Cymbeline

Written by William Shakespeare
Directed by Noah Brody & Ben Steinfeld
Featuring Jessie Austrian, Noah Brody, Paul L. Coffey, Andy  Grotelueschen, Ben Steinfeld, Emily Young
Fiasco Theater at Barrow Street Theatre, 27 Barrow Street
September 8, 2011 — January 15, 2012 [extended]
production web site and company web site

Reviewed by Martha Wade Steketee
December 18, 2011

(L-R) Ben Steinfeld and Noah Brody.

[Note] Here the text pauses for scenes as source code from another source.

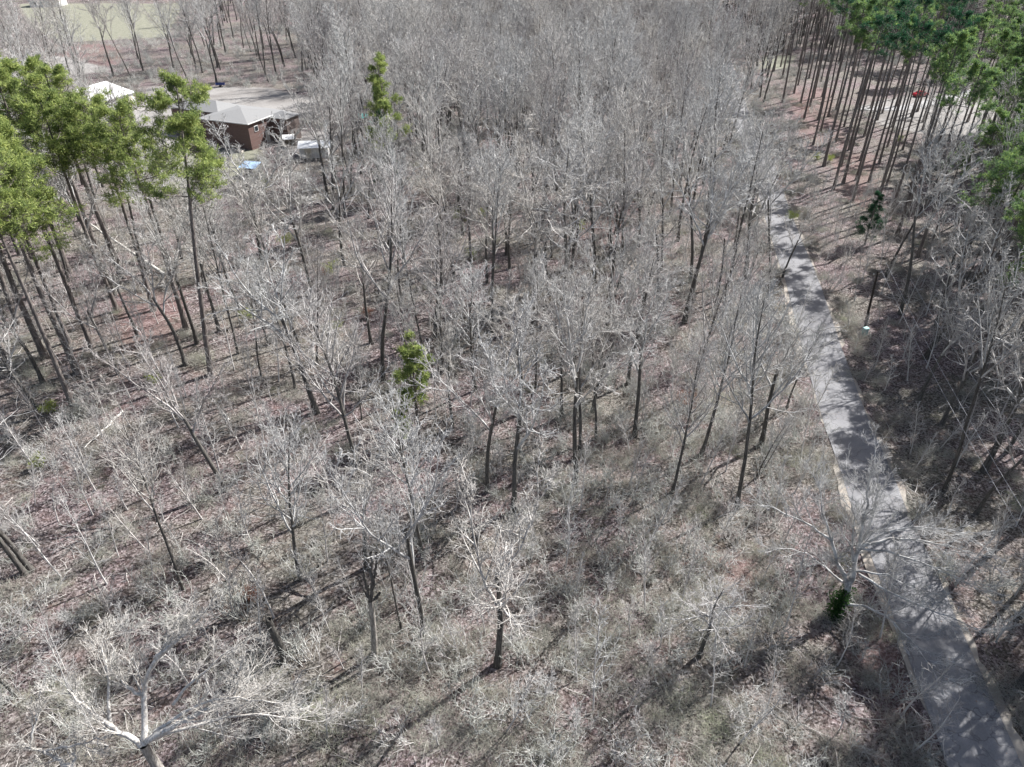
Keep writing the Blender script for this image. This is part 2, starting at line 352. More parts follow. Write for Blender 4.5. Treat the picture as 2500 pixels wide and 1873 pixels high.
xs = np.concatenate([[-3000, -1500, -800, -500], np.arange(-400, -60, 2.0), np.arange(-60, 70, 0.8), np.arange(70, 400, 2.0), [420, 500, 800, 1500, 3000]])
ys = np.concatenate([[-400, -100], np.arange(0, 130, 0.8), np.arange(130, 560, 2.0), [600, 800, 1200, 2000, 4000]])
gx, gy = np.meshgrid(xs, ys); gz = terrain(gx, gy)
nx_, ny_ = len(xs), len(ys); idx = np.arange(nx_*ny_).reshape(ny_, nx_)
rng = np.random.default_rng(5)
inner = (gy < 560) & (gy > 0) & (np.abs(gx) < 300)
gz = gz + np.where(inner, rng.normal(0, 0.03, gz.shape), 0)
GV = np.stack([gx, gy, gz], -1).reshape(-1, 3)
GF = np.stack([idx[:-1, :-1], idx[:-1, 1:], idx[1:, 1:], idx[1:, :-1]], -1).reshape(-1, 4)

# road centre line measured on the photograph
RC = [(1809, 2377), (1687, 2331), (1565, 2276), (1361, 2201), (1252, 2145), (1130, 2109), (1007, 2054), (926, 2033), (844, 2003), (763, 1981), (702, 1966), (641, 1940),
      (489, 1886), (448, 1878), (407, 1864), (367, 1846), (326, 1824), (285, 1808), (244, 1796), (204, 1783), (163, 1772), (110, 1760), (60, 1752)]
rc = np.array([G(x, y)[:2] for y, x in RC])
ext = rc[0]+(rc[0]-rc[2])/np.linalg.norm(rc[0]-rc[2])*np.array([[60], [30], [12]]); rc = np.concatenate([ext, rc])
def resample(P, step):
    s_ = np.concatenate([[0], np.cumsum(np.linalg.norm(np.diff(P, axis=0), axis=1))]); n_ = int(s_[-1]/step)
    t = np.linspace(0, s_[-1], n_); return np.stack([np.interp(t, s_, P[:, k]) for k in range(P.shape[1])], 1)
rd = resample(rc, 1.0)
for _ in range(30): rd[1:-1] = (rd[:-2]+2*rd[1:-1]+rd[2:])/4
def road_dist(x, y):
    x = np.atleast_1d(x); y = np.atleast_1d(y)
    return np.min(np.hypot(x[:, None]-rd[None, ::2, 0], y[:, None]-rd[None, ::2, 1]), axis=1)
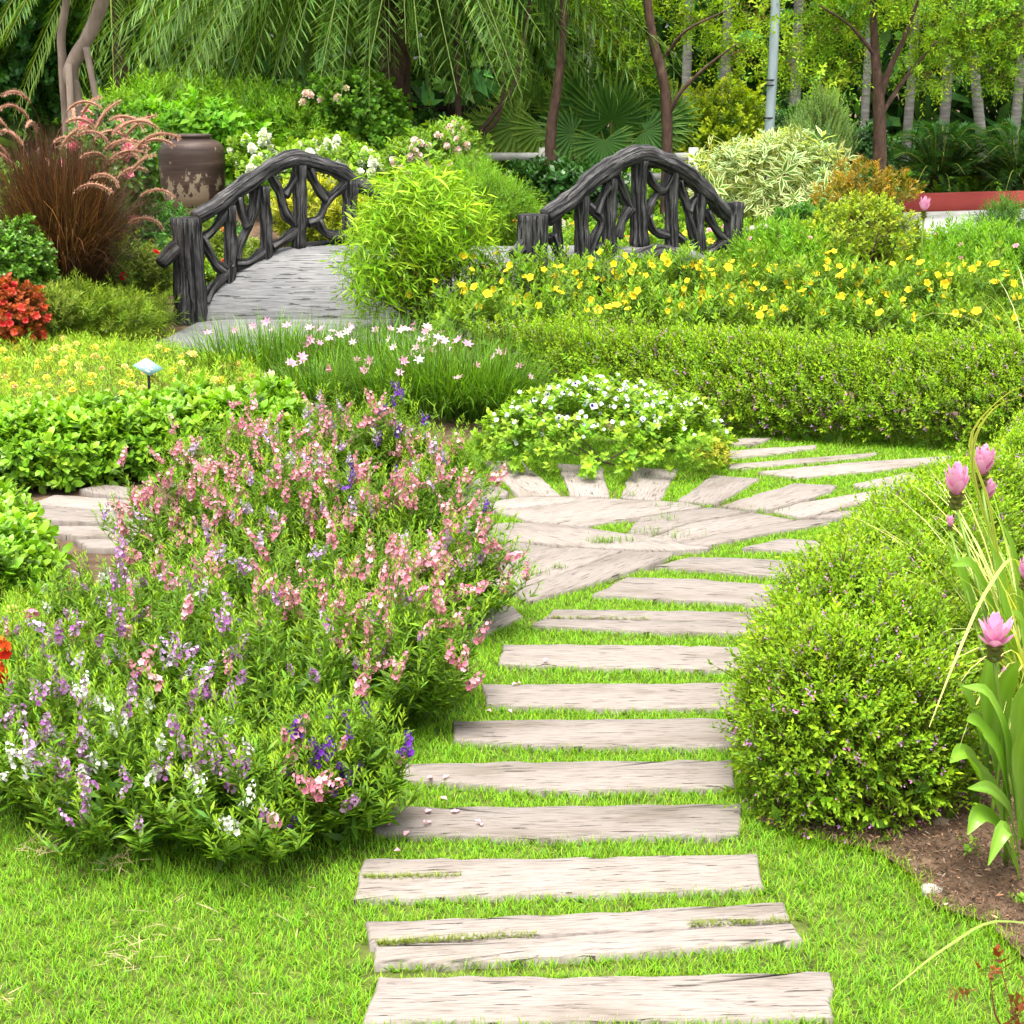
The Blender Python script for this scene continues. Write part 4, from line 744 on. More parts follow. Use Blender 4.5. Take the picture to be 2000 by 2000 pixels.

Photo by Gerry Goodstein.

This Cymbeline production that shares developmental credit with Theatre for a New Audience (where it lived for a while earlier this year), has enjoyed rapturous reviews throughout its run yesterday announced a new several-week extension. (I deeply appreciation Ben Brantley‘s observation that the plagued-with-delayed-opening Spider-man Turn Off The Dark could learn some things from its lean-and-mean then-neighbor.) Vaudeville, madrigals, magic acts, and sleight of hand frame and animate Shakespeare’s prologue and script.  This collaborative troupe — there are two directors with expertise in fight direction and music and multiple artistic directors and six actors playing at least three times that many roles — provide wonder and merriment.  Part adventure story, part wicked stepmother, part wise wood creatures, part Twelfth Night‘s twins and Much Ado About Nothing‘s sexual libel and hints of still more. Fiasco Theater has cut to the bare bones of story and with clarity and movement and dance and delightful vocal and instrumental music of several genres tells a series of stories that resolve with love and hope.

My audience at the Barrow Street Theatre is composed of all ages and sprinkled with veteran theatre-goers chattering happily, before curtain, not of The Lion King but of the newest hottest Off Broadway creation Once.  The feel and sound of this Cymbeline evokes 1968’s The Lion in Winter (madrigals and charm and spare medieval royalty) and 2000’s Songcatcher (Appalachian mountain harmonies).  Movement and set pieces pared to their essence.  While these six actors, one and all, deserve individual mention (see listing above) and most take on multiple roles, this is ensemble theatre at its finest.  Perhaps the most appropriate individual program credit to highlight is the one for Jacques Roy, the designer of the “Fabulous Trunk” with multiple purposes (bed, toilet, pool table, stage, coffin, and more) — you start listing the uses, amazed, despite yourself.  And you will smile and cry a little and cheer the possibilities of the trunk and the entire production along with everyone else.  Fiasco Theater, I am so happy to have found you.